Adam Becket, Procycling magazine staff writer
It would be easy to remember 2020 for Primož Roglič’s failure, the totemic defeat he suffered at the hands of Tadej Pogačar at the Tour de France. The mortifying images of Roglič powering up La Planche des Belles Filles with his helmet slipped back could easily have defined his year, possibly his whole career.
To pick himself up from that loss and to go onto win Liège-Bastogne-Liège and then win the Vuelta a España was a stunning effort, and one that should not be undervalued, or lost in the maelstrom that was 2020.

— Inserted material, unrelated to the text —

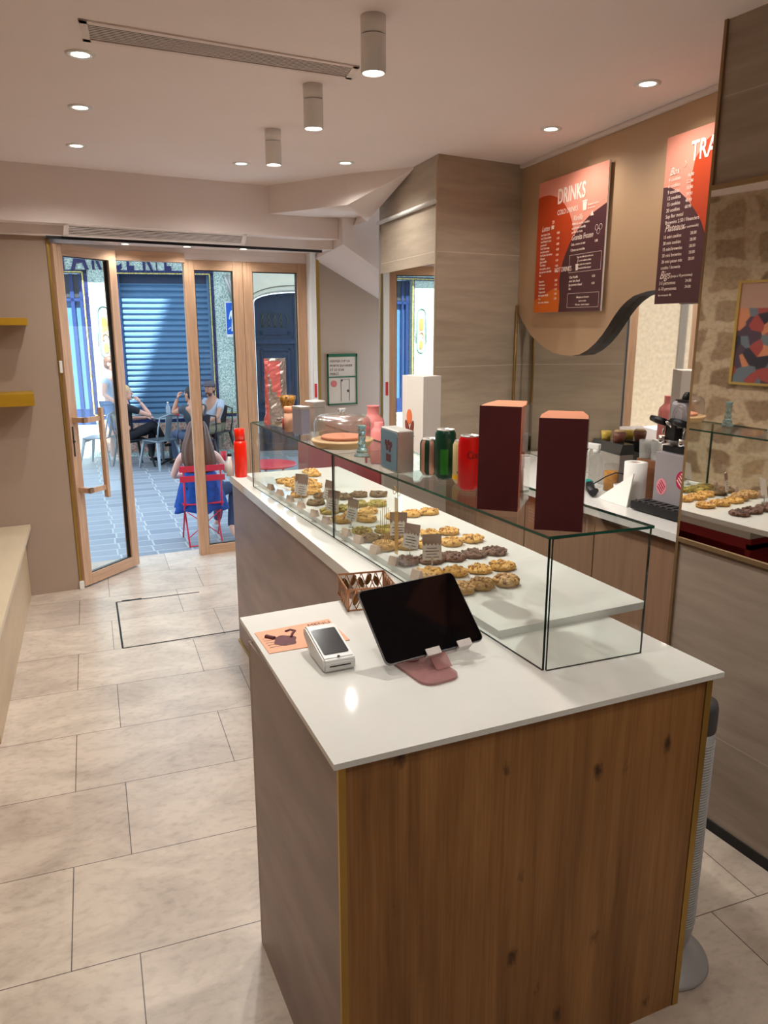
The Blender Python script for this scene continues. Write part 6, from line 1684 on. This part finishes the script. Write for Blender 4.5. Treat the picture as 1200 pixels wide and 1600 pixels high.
def person(label, loc, rz, J, skin, top, bottom, shoe, hair, head_yaw=0, head_pitch=0, sleeves=True, shorts=False, female=False, arms_bare=False):
    """J: joints in a local frame, +y the way the person faces"""
    t = thing('person', label, 'person', loc, rz)
    sw = 0.165 if female else 0.19
    P = {}
    hip = Vector(J['hip']); chest = Vector(J['chest']); neck = Vector(J['neck']); head = Vector(J['head'])
    ax = Vector(J.get('side', (1, 0, 0))).normalized()
    k = 0.9 if female else 1.0
    P['hip'] = (*hip, .135 * k, .11 * k)
    w_ = hip.lerp(chest, 0.5); P['waist'] = (*w_, .115 * k, .09 * k)
    P['chest'] = (*chest, .145 * k, .105 * k)
    P['neck'] = (*neck, .050 * k, .052 * k)
    hb = neck.lerp(head, 0.6); P['hb'] = (*hb, .045, .048)
    E = [('hip', 'waist'), ('waist', 'chest'), ('chest', 'neck'), ('neck', 'hb')]
    for s_, sg in (('L', -1), ('R', 1)):
        sh = chest + ax * sg * sw + Vector((0, 0, 0.055)); P['sh' + s_] = (*sh, .055 * k, .055 * k)
        el = Vector(J['el' + s_]); wr = Vector(J['wr' + s_])
        P['ua' + s_] = (*sh.lerp(el, 0.5), .046 * k, .046 * k)
        P['el' + s_] = (*el, .038 * k, .038 * k); P['fa' + s_] = (*el.lerp(wr, 0.4), .038 * k, .036 * k); P['wr' + s_] = (*wr, .026 * k, .024 * k)
        E += [('chest', 'sh' + s_), ('sh' + s_, 'ua' + s_), ('ua' + s_, 'el' + s_), ('el' + s_, 'fa' + s_), ('fa' + s_, 'wr' + s_)]
        th = hip + ax * sg * 0.095 + Vector((0, 0, -0.03)); P['th' + s_] = (*th, .085 * k, .085 * k)
        kn = Vector(J['kn' + s_]); an = Vector(J['an' + s_]); to = Vector(J['to' + s_])
        P['tm' + s_] = (*th.lerp(kn, 0.5), .075 * k, .075 * k)
        P['kn' + s_] = (*kn, .056, .056); P['ca' + s_] = (*kn.lerp(an, 0.35), .052, .054); P['an' + s_] = (*an, .034, .036); P['to' + s_] = (*to, .034, .024)
        E += [('hip', 'th' + s_), ('th' + s_, 'tm' + s_), ('tm' + s_, 'kn' + s_), ('kn' + s_, 'ca' + s_), ('ca' + s_, 'an' + s_), ('an' + s_, 'to' + s_)]
    g = G()
    add_mesh(g, skin_mesh(P, E))
    add_head(g, head, head_yaw, head_pitch, 1.0 if not female else 0.96)
    for s_, sg in (('L', -1), ('R', 1)): add_hand(g, J['wr' + s_], J['el' + s_], 45, sg)
    g.obj('body', [skin, M['eye'], M['iris'], M['lip']], t)
    def grown(keys, edges, ex, scale_end=None):
        Q = {n: (*P[n][:3], P[n][3] + ex, P[n][4] + ex) for n in keys}
        return skin_mesh(Q, [e for e in edges if e[0] in Q and e[1] in Q])
    keys = ['hip', 'waist', 'chest'] + ([] if arms_bare else ['shL', 'uaL', 'shR', 'uaR'])
    if sleeves and not arms_bare: keys += []
    g = G(); add_mesh(g, grown(keys, E, 0.014)); g.obj('shirt', top, t)
    keys = ['hip'] + [a + b for a in (('th', 'tm', 'kn') if shorts else ('th', 'tm', 'kn', 'ca', 'an')) for b in 'LR']
    g = G(); add_mesh(g, grown(keys, E, 0.013)); g.obj('shorts' if shorts else 'trousers', bottom, t)
    if shoe:
        for s_ in 'LR':
            a = Vector(P['an' + s_][:3]); b = Vector(P['to' + s_][:3])
            g = G(); add_mesh(g, skin_mesh({'a': (*(a + (a - b) * 0.2 - Vector((0, 0, 0.03))), .044, .036), 'b': (*a.lerp(b, 0.5), .046, .036), 'c': (*(b + (b - a) * 0.1), .040, .028)}, [('a', 'b'), ('b', 'c')], sub=1)); g.obj('shoe', shoe, t)
    Mh = T(*head) @ RZ(head_yaw) @ RX(head_pitch)
    g = G().xf(Mh)
    if hair:
        hm, style = hair
        g.ball((0, -0.018, 0.045), (0.084, 0.097, 0.092), 20, 14); g.ball((0, -0.045, 0.0), (0.080, 0.068, 0.085), 18, 12)
        if style == 'bun': g.ball((0, -0.05, 0.13), (0.045, 0.045, 0.04), 14, 10)
        if style == 'long':
            g.xf(T(*head))
            rr_ = []
            prof_ = [(0.150, -0.015, .030, .035), (0.130, -0.015, .075, .080), (0.08, -0.015, .100, .100), (0.0, -0.035, .118, .095), (-0.07, -0.060, .140, .085), (-0.15, -0.090, .158, .070), (-0.23, -0.110, .165, .058), (-0.30, -0.120, .155, .050), (-0.36, -0.125, .125, .040), (-0.40, -0.125, .070, .022)]
            for q_, (z_, y_, ra_, rb_) in enumerate(prof_):
                rr_.append([g.bm.verts.new(Vector(head) + Vector((ra_ * (1 + .05 * math.sin(11 * a + q_ * .5) + .03 * math.sin(23 * a)) * math.cos(a) + 0.008 * math.sin(q_), y_ + rb_ * (1 + .10 * math.sin(13 * a + q_ * .4)) * math.sin(a), z_))) for a in [2 * PI * i / 60 for i in range(60)]])
            for A_, B_ in zip(rr_, rr_[1:]):
                for i in range(60):
                    f = g.bm.faces.new((A_[i], A_[(i + 1) % 60], B_[(i + 1) % 60], B_[i])); f.smooth = True
            g.bm.faces.new(rr_[0][::-1]); g.bm.faces.new(rr_[-1])
        g.obj('hair', hm, t)
    return t, Mh
def cloth(nm, c, n=0.08): return pmat(nm, c, 0.85, noise=n, scale=18, bump=0.15)
c_black = cloth('black cotton', srgb(34, 34, 40)); c_grey = cloth('light grey tee', srgb(178, 182, 192)); c_jean = cloth('dark denim', srgb(40, 62, 100), 0.2)
c_blue = cloth('royal blue satin', srgb(24, 76, 158), 0.45); c_charc = cloth('charcoal tee', srgb(62, 70, 78)); c_slate = cloth('slate denim', srgb(84, 96, 120), 0.15); c_pale = cloth('pale blue shirt', srgb(170, 190, 214))
c_khaki = cloth('khaki cloth', srgb(130, 120, 96)); c_bluesh = cloth('blue shorts cloth', srgb(90, 130, 180))
sh_dark = pmat('dark shoe leather', srgb(34, 32, 34), 0.5, noise=0.1); sh_white = pmat('white trainers', srgb(220, 218, 214), 0.6, noise=0.05)
def seated(**kw):
    J = dict(hip=(0, 0, 0.53), chest=(0, -0.02, 0.90), neck=(0, -0.005, 1.045), head=(0, 0.02, 1.165),
             elL=(-0.27, 0.06, 0.74), wrL=(-0.17, 0.27, 0.70), elR=(0.27, 0.06, 0.74), wrR=(0.17, 0.27, 0.70),
             knL=(-0.11, 0.42, 0.52), knR=(0.11, 0.42, 0.52), anL=(-0.12, 0.42, 0.09), anR=(0.12, 0.42, 0.09), toL=(-0.13, 0.56, 0.035), toR=(0.13, 0.56, 0.035))
    J.update(kw); return J
# girl on the red chair, back to us
J = seated(elR=(0.30, 0.10, 0.70), wrR=(0.27, 0.33, 0.76), elL=(-0.26, 0.10, 0.68), wrL=(-0.05, 0.30, 0.66),
           knR=(0.40, 0.30, 0.50), anR=(0.30, -0.06, 0.12), toR=(0.33, -0.12, 0.035), knL=(0.26, 0.42, 0.52), anL=(0.20, 0.38, 0.09), toL=(0.20, 0.52, 0.035), head=(0.0, 0.03, 1.115), neck=(0, 0.0, 1.0), chest=(0, -0.02, 0.86))
t, Mh = person('girl with long brown hair and blue top seated on the red chair, back to us', (1.80, 7.86, ZS), -8, J, M['skin_a'], c_blue, c_jean, None, (M['hair_br'], 'long'), 0, 0, female=True, arms_bare=True)
g = G()
rings = []
rnd = random.Random(3)
for k in range(12):
    u = k / 11
    z = 0.74 - 0.40 * u; ra = 0.150 + 0.11 * u ** 0.8; rb = 0.125 + 0.075 * u
    rings.append([g.bm.verts.new((ra * (1 + 0.09 * (0.2 + u) * math.sin(9 * a + 2 * u)) * math.cos(a), -0.02 + rb * (1 + 0.06 * u * math.sin(9 * a + 1)) * math.sin(a), z + 0.02 * u * math.sin(5 * a))) for a in [2 * PI * i / 54 for i in range(54)]])
for A_, B_ in zip(rings, rings[1:]):
    for i in range(54):
        f = g.bm.faces.new((A_[i], A_[(i + 1) % 54], B_[(i + 1) % 54], B_[i])); f.smooth = True
o = g.obj('flared_top', c_blue, t)
md = o.modifiers.new('thick', 'SOLIDIFY'); md.thickness = 0.004
g = G(); g.lathe([(0.026, 0), (0.034, 0.10), (0.032, 0.10), (0.025, 0.004)], 20)
g.xf(Matrix.Identity(4)); o = g.obj('paper_cup', M['redp'], None, (2.16, 8.22, 0.165)); tag(o, 'red drink cup held in the seated girl\'s right hand', 'cup')

# woman in black, hand to her mouth
J = seated(elR=(0.17, 0.33, 0.80), wrR=(0.06, 0.22, 1.02), elL=(-0.24, 0.12, 0.74), wrL=(0.0, 0.34, 0.76), knL=(-0.06, 0.44, 0.54), knR=(0.10, 0.40, 0.66), anR=(0.02, 0.62, 0.32), toR=(0.04, 0.75, 0.28), hip=(0, 0, 0.54))
person('woman in black with fair hair seated by the terrace table, hand at her mouth', (1.80, 12.62, ZS), -75, J, M['skin_a'], c_black, c_black, sh_dark, (M['hair_bl'], 'bun'), -25, 0, female=True)
# man with a cap
J = seated(hip=(0, 0.0, 0.53), chest=(0, -0.05, 0.89), elR=(0.25, 0.16, 0.72), wrR=(0.10, 0.36, 0.62), elL=(-0.25, 0.10, 0.72), wrL=(-0.08, 0.33, 0.60))
t, Mh = person('bearded man with a grey cap and light grey tee seated at the terrace table', (3.22, 12.88, ZS), 118, J, M['skin_b'], c_grey, c_khaki, sh_white, (M['hair_dk'], 'short'), 18, 0)
g = G().xf(Mh); g.ball((0, -0.005, 0.070), (0.090, 0.104, 0.068), 20, 12); g.prism([(0.075 * math.cos(a), 0.07 + 0.09 * math.sin(a)) for a in [R(a) for a in range(0, 181, 15)]], 0.058, 0.066)
g.obj('cap', cloth('grey cap cloth', srgb(86, 88, 96)), t)
g = G().xf(Mh); g.ball((0, 0.036, -0.078), (0.056, 0.056, 0.040), 16, 12); g.obj('beard', pmat('brown stubble', srgb(84, 58, 46), 0.8, noise=0.2), t)
# man in dark tee, seen from behind
J = seated(elL=(-0.22, 0.26, 0.86), wrL=(-0.14, 0.24, 1.08), elR=(0.26, 0.12, 0.76), wrR=(0.14, 0.34, 0.78), chest=(0, 0.03, 0.88), neck=(0, 0.07, 1.02), head=(0, 0.10, 1.14))
person('man in charcoal tee and slate jeans seated back half to us, hand raised', (2.76, 12.12, ZS), 22, J, M['skin_b'], c_charc, c_slate, sh_dark, (M['hair_dk'], 'short'), 15, 0)
# standing person on the left
J = dict(hip=(0, 0, 0.93), chest=(0, 0.0, 1.30), neck=(0, 0.01, 1.46), head=(0, 0.03, 1.585), elL=(-0.25, -0.02, 1.12), wrL=(-0.22, 0.14, 0.94), elR=(0.25, -0.02, 1.12), wrR=(0.22, 0.16, 0.98),
         knL=(-0.10, 0.02, 0.50), knR=(0.10, 0.03, 0.50), anL=(-0.11, -0.02, 0.09), anR=(0.11, -0.02, 0.09), toL=(-0.13, 0.13, 0.035), toR=(0.13, 0.13, 0.035))
person('person in a pale blue shirt and shorts standing left, seen through the open door leaf', (1.69, 13.30, ZS), -120, J, M['skin_a'], c_pale, c_bluesh, sh_white, (M['hair_br'], 'short'), 0, 0, shorts=True)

Roglič was the dominant stage racer of the year, beginning with his win at the Tour de l’Ain, a win that cemented Jumbo-Visma’s supremacy over Ineos. He followed that with another impressive performance at the Critérium du Dauphiné, before withdrawing for precautionary reasons. Everything was perfectly set up for the Tour, which looked to be controlled perfectly by Roglič and Jumbo before being audaciously snatched away by Pogačar.
He was magnanimous in defeat, congratulating his countryman, and the remainder of his year proved him to be a model professional. Yes, his win at Liège might have been fortuitous, and he has Julian Alaphilippe to thanks for prematurely celebrating, but to be in that elite lead group and to win ahead of faster finishers says something about his temerity.
Further redemption came at La Vuelta, where he became the first rider to retain the title since Roberto Heras in 2005. His four stage wins along the way put him in elite company, and no debate over time bonuses can deny the fact that he was a deserving winner. Yes, he had a strong Jumbo team at his disposal, but he was also the strongest rider. 2021 should bring more success for the Slovenian.